A Life-Long Soccer Fan Wonders: Is It Wrong to Watch the 2022 World Cup?

It’s a Thursday evening in November, and I’m sitting in front of the television, speechless. I have just watched the documentary Geheimsache Katar by sports journalist Jochen Breyer and author Julia Friedrichs, about the preparations for this year’s World Cup in Qatar. In the lead-up, various clips from it had appeared in my feed and on Instagram Stories. So I should have been forewarned.

But hearing with my own ears how women were compared to unwrapped or just-opened sweets by the people in charge onsite, and how homosexuality is described as “spiritual damage,” provided a hard reality check. I feel like actor Matthias Brandt, who, at the end of the ZDF documentary, responds to Breyer’s question about whether or not he will actually watch the 2022 World Cup in Qatar with a resigned sigh and shrug of the shoulders: “I was dreading that question…No idea!”

I’ve been a big soccer fan since I was a kid. In our family, going to the stadium was a rarity, but Saturday night Sportschau with Dad was always a must. I can still vividly recall the euphoric atmosphere at the 2006 World Cup in Germany: We experienced the summer fairy tale with neighbors at joint barbecues in courtyard driveways or on terraces and screamed our heads off together. Even today, I get goosebumps when I think of the crowds in the streets, frenetically celebrating the championship title of VfB Stuttgart in my Swabian hometown. For me, soccer has always been a symbol of community and cohesion. Soccer is universal. Soccer transcends borders. Soccer is not interested in origin, status, or education. It transcends countries, religions, and languages.

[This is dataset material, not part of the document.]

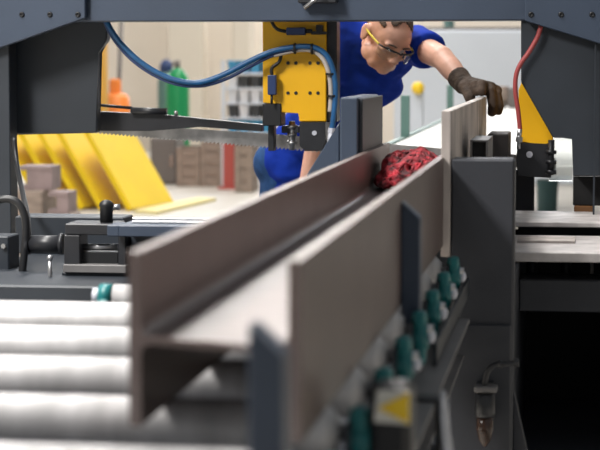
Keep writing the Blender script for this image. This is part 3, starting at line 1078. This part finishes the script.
# green gas cylinder
p = at(178, 184, 22.5)
gc = tag(empty('gas_cylinder', (p.x, 22.5, 0)), 'green gas cylinder standing behind the saw blade', 'gas cylinder')
part('cylinder_body', MB().lathe((p.x, 22.5, 0), (0, 0, 1), [(0, 0.125), (0.02, 0.135), (1.08, 0.135), (1.17, 0.12), (1.24, 0.075), (1.27, 0.04)], 28), 'green_bottle', gc)
part('valve', MB().cyl((p.x, 22.5, 1.27), (p.x, 22.5, 1.36), 0.03).cyl((p.x - 0.06, 22.5, 1.32), (p.x + 0.03, 22.5, 1.32), 0.02), 'cabinet', gc)
p = at(167, 184, 23)
gc = tag(empty('gas_cylinder', (p.x, 23, 0)), 'gas cylinder with a dark blue cap, half hidden behind the green one', 'gas cylinder')
part('cylinder_body', MB().lathe((p.x, 23, 0), (0, 0, 1), [(0, 0.10), (0.02, 0.105), (1.1, 0.105), (1.22, 0.08)], 28), 'green_frame', gc)
part('cylinder_cap', MB().lathe((p.x, 23, 1.22), (0, 0, 1), [(0, 0.08), (0.1, 0.075), (0.15, 0.03)], 24), 'sensor', gc)
# orange barrel and yellow post at the left
p = at(117, 190, 20)
ob = tag(empty('traffic_barrel', (p.x, 20, 0)), 'orange tapered traffic barrel beside the ochre post', 'traffic barrel')
part('barrel_body', MB().lathe((p.x, 20, 0), (0, 0, 1), [(0, 0.2), (0.03, 0.19), (0.85, 0.145), (0.98, 0.13), (1.02, 0.09)], 28), 'orange', ob)
part('handle', MB().box(p.x - 0.07, p.x + 0.05, 19.97, 20.03, 1.0, 1.17, 0.02), 'orange', ob)
a, c = at(95, 60, 19), at(105.5, 60, 19)
tag(obj('steel_post', MB().box(a.x, c.x, 19, 19.12, 0, 1.9, 0.01).box(a.x - 0.08, c.x + 0.08, 18.92, 19.2, 0, 0.02, 0.002), M['ochre']),
    'ochre steel post standing just right of the blade housing', 'post')
tag(obj('pole', MB().cyl((at(114, 100, 21).x, 21, 0), (at(118, 40, 21).x, 21.2, 1.9), 0.025), M['cabinet']), 'thin grey leaning pole behind the orange barrel', 'pole')
# storage rack with bins
YR = 21.0
rk = tag(empty('storage_rack', (at(242, 180, YR).x, YR, 0)), 'open steel rack of storage bins left of the yellow guide arm', 'rack')
xa, xb = at(221, 100, YR).x, at(276, 100, YR).x
for xx in (xa, xb - 0.04):
    for yy in (YR, YR + 0.5):
        part('upright', MB().box(xx, xx + 0.04, yy, yy + 0.04, 0, 1.36, 0.002), 'greypanel', rk)
zs = [0.435 + 0.158 * i for i in range(6)]
for z in zs:
    part('shelf', MB().box(xa, xb, YR + 0.04, YR + 0.5, z - 0.02, z, 0.002), 'greypanel', rk)
bw = (xb - xa - 0.1) / 4
pos = ('outer left', 'left inner', 'right inner', 'outer right')
lev = ('lowest', 'second lowest', 'third lowest', 'third highest', 'second highest', 'top')
cm = {0: ('bin_dark', 'charcoal'), 1: ('bin_blue', 'blue'), 2: ('bin_dark', 'charcoal'), 3: ('bin_white', 'white'), 4: ('bin_dark', 'charcoal'), 5: ('bin_blue', 'blue')}
pro = {}
for j, z in enumerate(zs):
    for i in range(4):
        mm, cn = cm[j]
        if mm == 'bin_dark' and (i * 2 + j) % 5 == 4:
            mm, cn = 'bin_white', 'white'
        x0 = xa + 0.05 + i * bw
        lb = '%s storage bin, %s on the %s shelf of the rack' % (cn, pos[i], lev[j])
        if mm not in pro:
            w, d, h = bw - 0.02, 0.38, 0.13
            b = MB().loft([Vector((0.012, 0.02, 0)), Vector((w - 0.012, 0.02, 0)), Vector((w - 0.012, d, 0)), Vector((0.012, d, 0))],
                          [Vector((0, 0, h)), Vector((w, 0, h)), Vector((w, d, h)), Vector((0, d, h))])
            b.box(-0.004, w + 0.004, -0.004, d + 0.004, h - 0.02, h, 0.004)
            o = obj('storage_bin', b, M[mm], origin=(0, 0, 0))
            pro[mm] = o
        else:
            o = pro[mm].copy()
            COL.objects.link(o)
        o.location = (x0 + 0.01, YR + 0.06, z)
        tag(o, lb, 'storage bin', 'storage bins on the rack')
# cabinets and crates under the blade
a, c = at(150, 150, 21.5), at(176, 150, 21.5)
k = tag(empty('tool_cabinet', ((a.x + c.x) / 2, 21.5, 0)), 'dark grey floor cabinet below the saw blade, left of the crates', 'cabinet')
part('cabinet_body', MB().box(a.x, c.x, 21.52, 22.0, 0, at(160, 138, 21.5).z, 0.01), 'cabinet', k)
d = part('door', MB().box(a.x + 0.01, c.x - 0.01, 21.5, 21.52, 0.03, at(160, 138, 21.5).z - 0.03, 0.004), 'cabinet', k)
part('handle', MB().box(c.x - 0.06, c.x - 0.04, 21.48, 21.5, 0.2, 0.32, 0.002), 'steel', d)
for (x0, x1, yt, lb) in ((177, 200, 146, 'brown wooden crate standing beside the dark grey cabinet'), (201, 222, 141, 'taller wooden crate touching the brick-red post'), (235, 252, 140, 'wooden crate right of the brick-red post, by the worker')):
    a, c = at(x0, 160, 21.2), at(x1, 160, 21.2)
    zt_ = at(x0, yt, 21.2).z
    if x0 == 235:
        a, c, zt_ = at(235, 160, 20.3), at(252, 160, 20.3), 0.5
    Yc = 20.3 if x0 == 235 else 21.2
    b = MB()
    n = 4
    for q in range(n):
        b.box(a.x, c.x, Yc, Yc + 0.45, q * zt_ / n, (q + 1) * zt_ / n - 0.012, 0.003)
    b.box(a.x + 0.01, c.x - 0.01, Yc + 0.02, Yc + 0.43, 0, zt_ - 0.012, 0)
    o = obj('wooden_crate', b, M['crate'])
    tag(o, lb, 'crate', 'wooden crates by the wall')
    for e in (a.x, c.x - 0.05):
        obj('corner_post', MB().box(e, e + 0.05, Yc - 0.02, Yc, 0, zt_ - 0.012, 0.002), M['crate'], o)
a, c = at(223, 160, 20.8), at(234, 160, 20.8)
tag(obj('barrier_post', MB().box(a.x, c.x, 20.8, 20.9, 0, at(228, 138, 20.8).z, 0.008).box(a.x - 0.05, c.x + 0.05, 20.75, 20.95, 0, 0.02, 0.002), M['redpost']), 'short brick-red post between the wooden crates', 'post')

# outfeed table to the right of the worker
ot = tag(empty('outfeed_table', (0.0, 13.5, 0)), 'long white outfeed roller table with dark green edge beyond the worker', 'table')
ex = -0.88
part('edge_rail', MB().box(ex - 0.03, ex, 9.0, 19, 0.86, 0.955, 0.003), 'green_frame', ot)
part('table_bed', MB().box(ex, 1.6, 9.0, 19, 0.84, 0.88, 0.002), 'whitetable', ot)
y = 9.1
while y < 19:
    part('roller', MB().cyl((ex + 0.005, y, 0.90), (1.59, y, 0.90), 0.048, n=14), 'whitetable', ot)
    y += 0.2
for yy, tp in ((10.5, 1.17), (14.3, 1.18)):
    part('guide_post', MB().box(ex - 0.03, ex + 0.015, yy, yy + 0.05, 0.95, tp, 0.003), 'green_frame', ot)
for xx in (ex + 0.02, 1.5):
    for yy in (9.2, 13.8, 18.6):
        part('leg', MB().box(xx, xx + 0.08, yy, yy + 0.08, 0, 0.84, 0.003), 'green_frame', ot)
# grey enclosure and things around the table
a, c = at(394, 60, 22), at(640, 60, 22)
en = tag(empty('machine_enclosure', ((a.x + c.x) / 2, 22.5, 0)), 'big light grey machine enclosure across the back, behind the outfeed table', 'machine')
part('enclosure_body', MB().box(a.x, c.x, 22, 24, 0, at(470, 30, 22).z, 0.02), 'greypanel', en)
part('top_rail', MB().box(a.x, c.x, 22.1, 22.2, at(470, 30, 22).z, at(470, 27, 22).z, 0.004), 'cabinet', en)
part('tank', MB().lathe((at(449, 40, 22.6).x, 22.6, at(449, 30, 22).z), (0, 0, 1), [(0, 0.06), (0.3, 0.06), (0.34, 0.03)], 18), 'green_frame', en)
p = at(418, 88, 17)
v = tag(empty('hand_wheel', (p.x, 17, 0)), 'yellow round valve wheel on a pale stand beside the green post', 'hand wheel')
part('wheel', MB().lathe((p.x, 17.0, p.z), (0, -1, 0), [(-0.04, 0.03), (-0.03, 0.05), (0.0, 0.055), (0.03, 0.04), (0.045, 0.015)], 24), 'label_yellow', v)
part('stand', MB().box(p.x - 0.04, p.x + 0.04, 17.045, 17.12, 0, p.z + 0.03, 0.004), 'greypanel', v)
p = at(500, 108, 17)
mo = tag(empty('gear_motor', (p.x, 17.3, 0.95)), 'grey-brown gear motor lying on the outfeed table, seen right of the glove', 'motor')
part('motor_body', MB().cyl((p.x - 0.08, 17.3, 1.05), (p.x + 0.06, 17.3, 1.05), 0.085, n=24), 'crate', mo)
part('gearbox', MB().box(p.x + 0.06, p.x + 0.14, 17.2, 17.4, 0.95, 1.12, 0.01), 'cabinet', mo)
part('motor_foot', MB().box(p.x - 0.07, p.x + 0.04, 17.22, 17.38, 0.948, 0.98, 0.004), 'cabinet', mo)
p = at(547, 230, 15)
tag(obj('waste_bin', MB().lathe((p.x, 15, 0), (0, 0, 1), [(0, 0.06), (0.01, 0.065), (0.42, 0.08), (0.45, 0.085), (0.47, 0.08)], 20), M['tealbin']),
    'slim grey-teal bin seen under the right blade guide', 'bin')

# ================================================================ LIGHT
w = bpy.data.worlds.new('world')
S.world = w
w.use_nodes = True
w.node_tree.nodes['Background'].inputs['Color'].default_value = (0.90, 0.95, 1.0, 1)
w.node_tree.nodes['Background'].inputs['Strength'].default_value = 0.25


def lamp(name, loc, sx, sy, power, col=(1, 0.97, 0.93)):
    l = bpy.data.lights.new(name, 'AREA')
    l.shape = 'RECTANGLE'
    l.size, l.size_y = sx, sy
    l.energy = power
    l.color = col
    o = bpy.data.objects.new(name, l)
    COL.objects.link(o)
    o.location = loc
    return o


for y, p in ((5.4, 340), (10.0, 330), (15, 210), (20, 230), (25, 250)):
    lamp('overhead_light', (-3.0, y, 6.8), 1.0, 3.0, p)
lamp('overhead_light', (-3.2, 3.0, 4.4), 0.8, 2.0, 450)  # added unseen fill, hung low to brighten the front of the saw
S.view_settings.view_transform = 'Standard'
S.view_settings.look = 'None'
S.view_settings.exposure = 0.22
S.view_settings.gamma = 1.0
S.view_settings.use_curve_mapping = False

So it feels all the more serious when the host country of the world’s biggest soccer event discriminates against and excludes people. As a cis, heterosexual woman, I’m privileged not to fear being arrested on site because of my sexual orientation—or worse. But how can the love of sports be properly celebrated when love in all its wonderful forms is suppressed?

Admittedly, homophobia in soccer is not new. So far, only a few footballers have come out publicly. In the spring of this year, English player Jake Daniels became the first active professional soccer player to make his homosexuality public. In Germany, ex-national player Thomas Hitzlsperger is probably the most famous example, although his coming-out came after the end of his career. He was very critical of the World Cup in Qatar in an interview with Zeit.de. He still feels a great passion for the game, but “the circumstances under which this World Cup is taking place are scandalous, it has never happened in this form before. Qatar has bought the right for around 200 billion euros to broadcast four weeks of images that do not reflect the reality of life there. The country is not concerned with sport, but with portraying something that the world wants to see…For that, very many foreign workers had to die; for that, people were and are mistreated and oppressed.”